- What the exercise asks: Omit all pictures, then retype the data exactly as given.

- Given information:
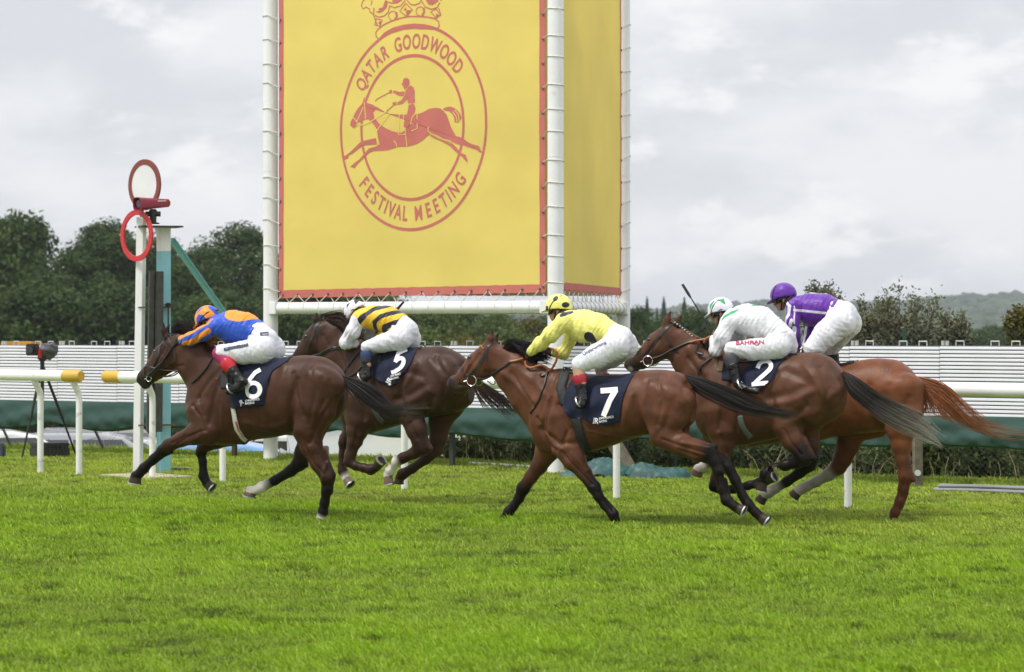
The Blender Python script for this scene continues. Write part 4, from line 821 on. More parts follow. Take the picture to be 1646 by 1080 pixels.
# ------------------------------------------------------------------ the five horses: joints traced at their own distance, radii from the photo's scale
HEADW = [.092, .100, .074, .062, .056, .046]
H = []
H.append(dict(px=420, marks=[([(478,578),(496,576),(494,598),(480,600)],.80)], d=29.6, coat=(.058, .0238, .0138), label='dark bay racehorse with saddle cloth 6, leading the group past the winning post',
 torso=[(304,628,668,.08),(312,608,692,.15),(330,586,709,.20),(352,571,715,.225),(380,570,714,.25),(410,576,707,.27),(440,578,703,.28),(465,574,698,.27),(490,571,694,.265),(515,573,688,.26),(535,583,678,.23),(547,596,664,.17),(553,612,645,.08)],
 chains=[([(277,557,18),(266,577,25),(250,593,18.5),(240,602,15),(230,608,12.5),(235,618,9)],0,HEADW,'bbbdmm',.02),
  ([(283,557,26),(298,566,31),(315,578,37),(335,600,46)],0,[.085,.095,.12,.16],'b',.05),
  ([(520,612,40),(506,655,38),(494,690,27),(501,718,18.5),(512,745,14),(527,768,12.6),(526,788,10),(522,808,8.2),(519,823,8.6),(516,831,7.8)],[.14,.15,.16,.15,.14,.13,.13,.12,.12,.12],None,'bbbbbdkkkw',.035),
  ([(520,615,36),(510,660,34),(500,700,20),(488,728,15),(481,745,13),(467,757,10),(442,772,8),(421,783,9),(409,789,7.6),(402,791,7.8)],-.15,None,'bbbdkkkwww',.03),
  ([(330,655,34),(335,692,25),(312,698,17),(292,706,13),(271,716,11.5),(261,724,9.5),(247,737,7.6),(231,753,9),(224,761,7.8),(219,766,8)],[.12,.15,.15,.14,.13,.13,.12,.12,.12,.12],None,'bbbbdkkkkk',.03),
  ([(352,660,32),(372,700,17),(350,710,12),(326,719,10),(323,727,9),(326,742,6.8),(327,765,8.4),(331,774,7.2),(334,779,7.5)],-.13,None,'bbbdkkkkk',.03),
  ([(368,690,26),(392,709,6)],.05,None,'bb',.03), ([(536,764,4.5),(530,748,3.2),(521,724,4)],.135,None,'kdb',.012), ([(492,748,4.5),(489,738,3),(497,716,5)],-.15,None,'kkb',.012), ([(529,796,3.4),(525,816,3.2)],.12,None,'kk',.008), ([(276,726,3.5),(262,733,3),(246,746,3)],.12,None,'kk',.008),
  ([(266,542,6.5),(263,531,5.5),(262.5,518,1.5)],[.045,.05,.05],[.022,.02,.006],'ddk',.015),([(268,542,6.5),(268,533,5.5),(272,521,1.5)],[-.045,-.05,-.05],[.022,.02,.006],'ddk',.015)],
 hooves=[((516,832),(514.5,841),9.5,.12,0,'p',0),((402,790),(400.5,797.5),11,-.15,1,'p',0),((218,766),(216.5,776.5),11.5,.12,1,'h',0),((334,778),(341,784.5),10,-.13,1,'h',0)],
 spots=[(222,608,4.5,(.008,.006,.006)),(242,561,6,(.02,.013,.011)),(237,622,6,(.05,.04,.038))], eye=(242.5,561.5),
 strokes=[([(480,610),(470,650),(468,690)],-.014,5),([(352,590),(330,620),(312,650)],-.008,4),([(310,652),(324,668),(334,692)],-.010,3),([(330,692),(302,703),(284,713)],-.007,2.2),([(322,703),(298,713)],.005,2),([(251,574),(239,596)],.005,2),([(472,600),(480,632),(492,668)],-.007,3.5),([(502,590),(513,630),(502,682)],-.006,3.5),([(533,612),(538,650),(523,690)],-.008,3.5),([(492,716),(505,745),(519,762)],-.006,2.2),([(508,712),(520,740)],-.006,2.2),([(402,612),(406,682)],-.003,3),([(418,612),(421,682)],-.003,3),([(434,614),(436,680)],-.003,3),([(346,610),(360,650),(356,690)],.006,3),([(225,616),(233,617),(239,619)],-.008,1.4),([(540,640),(520,672),(500,712)],-.012,4),([(520,610),(527,640),(505,690)],-.008,4.5),([(520,745),(517,775)],.010,3),([(455,590),(458,640),(462,676)],.010,8),([(358,600),(345,640),(338,680)],-.010,5),([(385,600),(376,650),(372,690)],-.010,6),([(320,640),(330,668)],-.008,4),([(395,680),(430,690),(460,680)],.008,5),([(262,590),(285,588)],-.006,3),([(255,560),(238,590)],-.006,3),([(525,790),(521,820)],-.006,2.0),([(300,700),(275,712)],-.006,2.5)],
 tail=[[(549,603,.02),(572,608,.05),(598,616,.08),(618,630,.08),(634,652,.08),(655,658,.05),(708,657,0)],[(550,607,-.02),(566,613,0),(588,626,0),(606,644,0),(628,662,0),(655,668,-.02),(690,672,-.05)],[(551,610,0),(560,622,.06),(580,640,.08),(604,655,.08),(622,672,.08),(642,662,.06),(682,650,.03)],[(550,610,0),(556,626,.03),(566,643,.05),(574,652,.06),(586,652,.06),(598,664,.06),(606,662,.06)]],
 tailp=(420,(.006,.030),.0042,(.012,.011,.011),(.03,.025,.024),(.075,.066,.06)),
 mane=[[(272,532,.01),(280,524,.02),(292,524,.04),(303,530,.06)],[(282,527,0),(292,518,.02),(304,520,.03),(314,530,.05)],[(296,534,.01),(306,532,.04),(316,540,.07),(322,550,.10)],[(318,548,.03),(328,552,.08),(340,560,.12),(350,572,.15)]], manep=(330,(.02,.030),.0045,(.010,.009,.009),(.02,.018,.018),(.03,.026,.025)),
 bridle_label='black leather bridle with red-brown reins on the leading dark bay horse',
 bridle=[([(267,540),(258,552),(255,570),(246,588)],3.4),([(270,536),(262,546)],4),([(257,541),(264,552),(272,560)],2.6),([(232,583),(242,590),(250,592)],3),([(246,588),(238,600),(235,606)],3),([(269,541),(280,560),(283,578),(262,592)],2),([(232,583),(231,604),(240,604)],2),([(262,584),(257,594),(240,603)],2.2)],
 ring=(240,608,4.5),
 reins=[([(238,604),(262,580),(284,548),(290,544,.09)],.010,0),([(241,606),(255,591),(280,556),(291,547,.10)],.010,0),([(243,590),(265,594),(283,596),(286,596,.02)],.006,0),([(256,605),(270,604,.05),(283,598,.03),(291,592,.02)],.007,0),([(343,574),(332,592),(318,608),(309,616)],.008,0)],
 cloth=[(373,584),(400,576),(453,578),(444,587),(431,597),(429.5,620),(426,636),(426,652),(400,653.5),(384,656),(373,657),(369,635),(369,600)], cloth_label='navy cloth with white number 6 under the jockey in blue and orange',
 num=('6',(393,594),(426,594),(391,641),6.6), ctext=[('JR',(387.5,650.5),(393,648),7),('JOHN PEARCE',(395,646.2),(418,642.5),3),('RACING',(395,650.5),(409,648),3)],
 stirrup=(372,627,.345), saddle=[('saddle_flap',[(361,600),(362,624)],13,0,M_BLACKPAD),('girth',[(375,655),(378,672),(382,690),(391,704),(396,708)],7,0,mat('striped_girth', (.5,.47,.44), rough=.7, var=.2)),('girth_stripe',[(380,677),(384,690),(392,702)],2.6,0,mat('red_web',(.35,.02,.03),rough=.6)),('saddle_seat',[(362,582),(376,579),(396,582),(428,583)],5,0,mat('red_seat',(.16,.012,.02),rough=.5))],
 saddle_label='small racing saddle with red piping and striped girth on the leading dark bay horse'))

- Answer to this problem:
The Blender Python script for this scene continues. Write part 4, from line 821 on. More parts follow. Take the picture to be 1646 by 1080 pixels.
# ------------------------------------------------------------------ the five horses: joints traced at their own distance, radii from the photo's scale
HEADW = [.092, .100, .074, .062, .056, .046]
H = []
H.append(dict(px=420, marks=[([(478,578),(496,576),(494,598),(480,600)],.80)], d=29.6, coat=(.058, .0238, .0138), label='dark bay racehorse with saddle cloth 6, leading the group past the winning post',
 torso=[(304,628,668,.08),(312,608,692,.15),(330,586,709,.20),(352,571,715,.225),(380,570,714,.25),(410,576,707,.27),(440,578,703,.28),(465,574,698,.27),(490,571,694,.265),(515,573,688,.26),(535,583,678,.23),(547,596,664,.17),(553,612,645,.08)],
 chains=[([(277,557,18),(266,577,25),(250,593,18.5),(240,602,15),(230,608,12.5),(235,618,9)],0,HEADW,'bbbdmm',.02),
  ([(283,557,26),(298,566,31),(315,578,37),(335,600,46)],0,[.085,.095,.12,.16],'b',.05),
  ([(520,612,40),(506,655,38),(494,690,27),(501,718,18.5),(512,745,14),(527,768,12.6),(526,788,10),(522,808,8.2),(519,823,8.6),(516,831,7.8)],[.14,.15,.16,.15,.14,.13,.13,.12,.12,.12],None,'bbbbbdkkkw',.035),
  ([(520,615,36),(510,660,34),(500,700,20),(488,728,15),(481,745,13),(467,757,10),(442,772,8),(421,783,9),(409,789,7.6),(402,791,7.8)],-.15,None,'bbbdkkkwww',.03),
  ([(330,655,34),(335,692,25),(312,698,17),(292,706,13),(271,716,11.5),(261,724,9.5),(247,737,7.6),(231,753,9),(224,761,7.8),(219,766,8)],[.12,.15,.15,.14,.13,.13,.12,.12,.12,.12],None,'bbbbdkkkkk',.03),
  ([(352,660,32),(372,700,17),(350,710,12),(326,719,10),(323,727,9),(326,742,6.8),(327,765,8.4),(331,774,7.2),(334,779,7.5)],-.13,None,'bbbdkkkkk',.03),
  ([(368,690,26),(392,709,6)],.05,None,'bb',.03), ([(536,764,4.5),(530,748,3.2),(521,724,4)],.135,None,'kdb',.012), ([(492,748,4.5),(489,738,3),(497,716,5)],-.15,None,'kkb',.012), ([(529,796,3.4),(525,816,3.2)],.12,None,'kk',.008), ([(276,726,3.5),(262,733,3),(246,746,3)],.12,None,'kk',.008),
  ([(266,542,6.5),(263,531,5.5),(262.5,518,1.5)],[.045,.05,.05],[.022,.02,.006],'ddk',.015),([(268,542,6.5),(268,533,5.5),(272,521,1.5)],[-.045,-.05,-.05],[.022,.02,.006],'ddk',.015)],
 hooves=[((516,832),(514.5,841),9.5,.12,0,'p',0),((402,790),(400.5,797.5),11,-.15,1,'p',0),((218,766),(216.5,776.5),11.5,.12,1,'h',0),((334,778),(341,784.5),10,-.13,1,'h',0)],
 spots=[(222,608,4.5,(.008,.006,.006)),(242,561,6,(.02,.013,.011)),(237,622,6,(.05,.04,.038))], eye=(242.5,561.5),
 strokes=[([(480,610),(470,650),(468,690)],-.014,5),([(352,590),(330,620),(312,650)],-.008,4),([(310,652),(324,668),(334,692)],-.010,3),([(330,692),(302,703),(284,713)],-.007,2.2),([(322,703),(298,713)],.005,2),([(251,574),(239,596)],.005,2),([(472,600),(480,632),(492,668)],-.007,3.5),([(502,590),(513,630),(502,682)],-.006,3.5),([(533,612),(538,650),(523,690)],-.008,3.5),([(492,716),(505,745),(519,762)],-.006,2.2),([(508,712),(520,740)],-.006,2.2),([(402,612),(406,682)],-.003,3),([(418,612),(421,682)],-.003,3),([(434,614),(436,680)],-.003,3),([(346,610),(360,650),(356,690)],.006,3),([(225,616),(233,617),(239,619)],-.008,1.4),([(540,640),(520,672),(500,712)],-.012,4),([(520,610),(527,640),(505,690)],-.008,4.5),([(520,745),(517,775)],.010,3),([(455,590),(458,640),(462,676)],.010,8),([(358,600),(345,640),(338,680)],-.010,5),([(385,600),(376,650),(372,690)],-.010,6),([(320,640),(330,668)],-.008,4),([(395,680),(430,690),(460,680)],.008,5),([(262,590),(285,588)],-.006,3),([(255,560),(238,590)],-.006,3),([(525,790),(521,820)],-.006,2.0),([(300,700),(275,712)],-.006,2.5)],
 tail=[[(549,603,.02),(572,608,.05),(598,616,.08),(618,630,.08),(634,652,.08),(655,658,.05),(708,657,0)],[(550,607,-.02),(566,613,0),(588,626,0),(606,644,0),(628,662,0),(655,668,-.02),(690,672,-.05)],[(551,610,0),(560,622,.06),(580,640,.08),(604,655,.08),(622,672,.08),(642,662,.06),(682,650,.03)],[(550,610,0),(556,626,.03),(566,643,.05),(574,652,.06),(586,652,.06),(598,664,.06),(606,662,.06)]],
 tailp=(420,(.006,.030),.0042,(.012,.011,.011),(.03,.025,.024),(.075,.066,.06)),
 mane=[[(272,532,.01),(280,524,.02),(292,524,.04),(303,530,.06)],[(282,527,0),(292,518,.02),(304,520,.03),(314,530,.05)],[(296,534,.01),(306,532,.04),(316,540,.07),(322,550,.10)],[(318,548,.03),(328,552,.08),(340,560,.12),(350,572,.15)]], manep=(330,(.02,.030),.0045,(.010,.009,.009),(.02,.018,.018),(.03,.026,.025)),
 bridle_label='black leather bridle with red-brown reins on the leading dark bay horse',
 bridle=[([(267,540),(258,552),(255,570),(246,588)],3.4),([(270,536),(262,546)],4),([(257,541),(264,552),(272,560)],2.6),([(232,583),(242,590),(250,592)],3),([(246,588),(238,600),(235,606)],3),([(269,541),(280,560),(283,578),(262,592)],2),([(232,583),(231,604),(240,604)],2),([(262,584),(257,594),(240,603)],2.2)],
 ring=(240,608,4.5),
 reins=[([(238,604),(262,580),(284,548),(290,544,.09)],.010,0),([(241,606),(255,591),(280,556),(291,547,.10)],.010,0),([(243,590),(265,594),(283,596),(286,596,.02)],.006,0),([(256,605),(270,604,.05),(283,598,.03),(291,592,.02)],.007,0),([(343,574),(332,592),(318,608),(309,616)],.008,0)],
 cloth=[(373,584),(400,576),(453,578),(444,587),(431,597),(429.5,620),(426,636),(426,652),(400,653.5),(384,656),(373,657),(369,635),(369,600)], cloth_label='navy cloth with white number 6 under the jockey in blue and orange',
 num=('6',(393,594),(426,594),(391,641),6.6), ctext=[('JR',(387.5,650.5),(393,648),7),('JOHN PEARCE',(395,646.2),(418,642.5),3),('RACING',(395,650.5),(409,648),3)],
 stirrup=(372,627,.345), saddle=[('saddle_flap',[(361,600),(362,624)],13,0,M_BLACKPAD),('girth',[(375,655),(378,672),(382,690),(391,704),(396,708)],7,0,mat('striped_girth', (.5,.47,.44), rough=.7, var=.2)),('girth_stripe',[(380,677),(384,690),(392,702)],2.6,0,mat('red_web',(.35,.02,.03),rough=.6)),('saddle_seat',[(362,582),(376,579),(396,582),(428,583)],5,0,mat('red_seat',(.16,.012,.02),rough=.5))],
 saddle_label='small racing saddle with red piping and striped girth on the leading dark bay horse'))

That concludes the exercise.